グランパスからの飛躍 〜海を渡り日の丸を背負うまで〜

グランパスからの飛躍 〜海を渡り日の丸を背負うまで〜

2022FIFAワールドカップ カタール(以下、カタール大会)では、相馬勇紀選手のほか、元グランパスの3選手(吉田麻也選手、伊藤洋輝選手、川島永嗣選手)も日本代表メンバー入りをしました。彼らのグランパス時代から海を渡り、日の丸を背負うまでの道のりを紹介します。

日本代表の顔となった頼もしいリーダー 吉田麻也

 カタール大会では、キャプテンとして日本代表を引っ張ったのが吉田麻也選手。ワールドカップ3大会、オリンピック3大会に出場するなど、ディフェンスリーダーとして長らく日本代表を支えてきました。

 そんな吉田選手はグランパスアカデミー一番の出世頭と言っても過言ではないでしょう。2001年にグランパスU-15へ入団すると、2004年にはU-18、2007年にはトップチームへと順調に昇格。1年目から試合に抜擢されると、その翌年に就任したストイコビッチ監督の目に留まり不動のレギュラーへと成長しました。2010年にオランダのVVVフェンロへ移籍すると、以後はサウサンプトン(イングランド)、サンプドリア(イタリア)、シャルケ(ドイツ)とヨーロッパ主要リーグのクラブに所属し、プレーをし続けています。

 屈強な外国人選手にも当たり負けをしないフィジカルの強さが特徴の一つ。ドイツ戦やスペイン戦でも、ピンチを未然に防ぐ場面がたびたび見られました。

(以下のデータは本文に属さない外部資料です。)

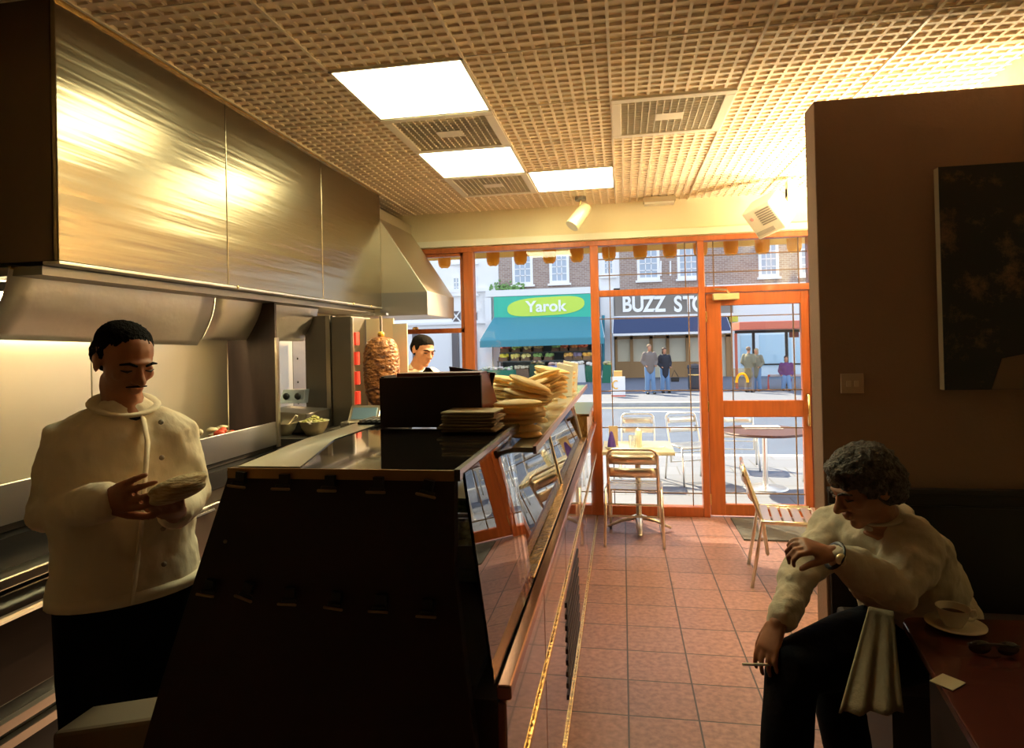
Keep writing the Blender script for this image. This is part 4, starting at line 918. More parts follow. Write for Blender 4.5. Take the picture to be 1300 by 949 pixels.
# white house between
t = thing('white_house', (F(772, 480).x, 31, GZ), 'narrow white rendered house between the two brick fronts', 'building')
MB().box(F(762, 400).x, F(780, 400).x-.01, 30.0, 36, GZ, F(772, 366).z).build('wall', STUC, t); MB().box(F(760, 400).x+.01, F(788, 400).x-.01, 30.05, 36, F(772, 366).z, 11).build('upper_wall', STUC, t)
facade_window(t, 764, 318, 781, 350, 30.05)
MB().tube([F(766, 400, 29.9), F(766, 470, 29.9)], .06).build('drainpipe', mat('blue_pipe', (.05, .3, .4), .5), t)
# brick terrace
t = thing('brick_terrace', (F(900, 480).x, 31, GZ), 'long brick terrace with white sash windows above the dark shop', 'building')
MB().box(F(788, 400).x, F(1120, 380).x, 30.02, 36, F(900, 369).z, 11.5).build('wall', BRICK, t)
for (a, b_, c_, d_) in ((808, 314, 838, 355), (859, 312, 889, 353), (962, 306, 989, 351), (1013, 303, 1042, 349), (1070, 300, 1098, 346)): facade_window(t, a, b_, c_, d_, 30.02)
for x in (839, 851): MB().tube([F(x, 331, 29.95), F(x, 350, 29.95)], .04).build('pipe', FRAMEW, t)
MB().box(F(897, 360).x, F(1120, 360).x, 29.92, 30.02, F(960, 365).z, F(960, 360).z).build('string_course', STUC, t)
# dark shop
t = thing('shop_sign', (F(855, 396, 29.7).x, 29.7, F(855, 396, 29.7).z), 'grey brown fascia with big white letters BUZZ STO', 'shop sign')
A, B = F(780, 373, 29.9), F(930, 397, 29.9); MB().box(A.x, B.x, 29.75, 30.2, B.z, A.z-.15).build('board', mat('sign_taupe', (.25, .22, .19), .7), t)
MB().box(A.x-.05, B.x, 29.5, 30.2, F(855, 403, 29.9).z, B.z-.01).build('white_sill', STUC, t)
lm = MATS['sign_white']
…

 国際大会の経験が豊富な上、理論家でもあることから、将来は指導者としての期待も。本人も「ゆくゆくは代表監督をやりたい」と公言しています。グランパスへの強い愛も持っているだけに、いつかグランパスの監督に就任する日が来ることを期待しましょう。

悔しい思いは4年後のW杯で晴らす 伊藤洋輝

 コスタリカ戦の途中から交代出場し、3バックの左に入ってプレーした伊藤洋輝選手。身長188センチの恵まれた体格を生かした高い守備力と左足から繰り出す正確なキックが持ち味のディフェンダーです。2022年6月に日本代表に初選出されると、そのまま森保一監督の信頼を勝ち取り、カタール大会の日本代表メンバー入りも果たしました。

 伊藤選手は静岡県浜松市の出身。ユースチームを経由して2018年にジュビロ磐田でプロデビューを果たしています。その翌年にはグランパスへ期限付き移籍をし、1年間グランパスに在籍。リーグ戦2試合、カップ戦6試合、天皇杯1試合に出場しました。出番は限られていたものの、出場した試合で左足から強烈なシュートを放つなど、インパクトを残しています。磐田へレンタルバックされた後、2021年には遠藤航選手も在籍するドイツのシュトゥットガルトへ。そこで持ち前の才能が花開き、見事に代表入りを勝ち取りました。

 しかし、コスタリカ戦では得意の精度の高いキックを披露できず、物足りない内容に。大会後には「非常に悔しい思いをしたのでこのままでは終われない。まずは自分のチームで結果を残すことからやっていきたい」と4年後へのリベンジを誓いました。そのポテンシャルの高さは誰もが認めるところ。更なる飛躍に期待がかかります。

影になりチームを支えた大ベテラン 川島永嗣

 試合への出場こそありませんでしたが、2010年から3大会連続で日本のゴールマウスに立った経験を生かし、若いチームを陰で支えたのが川島永嗣選手。カタール大会では第3GKの位置付けとなり、出番は限られていましたが、練習では先頭に立って大声を出し、時には若い選手を叱咤する姿も見られました。

 そんな川島選手は2004年から3年間グランパスに所属。楢﨑正剛選手という不動の正GKがいる中で、「高いレベルでの競争が自身の成長に繋がる」とあえてグランパスへの移籍を決めました。力およばず控えに甘んじる日々が続きましたが、川島選手にとって決して無駄な時間ではなかったようです。

 2007年に川崎フロンターレへ移籍してレギュラーの座を獲得すると、翌年には日本代表に初招集。その後、ヨーロッパへ渡り経験を積むと、2010年の南アフリカ大会では楢﨑選手からポジションを奪い取り、日本の守護神へと成長しました。

 カタール大会での日本代表の躍進を支えた陰の功労者の1人は、大会後にSNSで日本代表からの引退を示唆。日本代表のチームメイト、スタッフ、サポーターに対し「皆さんと経験したすべての日々が僕にとって永遠の宝物です」と綴っています。川島選手、14年におよぶ日本代表での活動お疲れ様でした!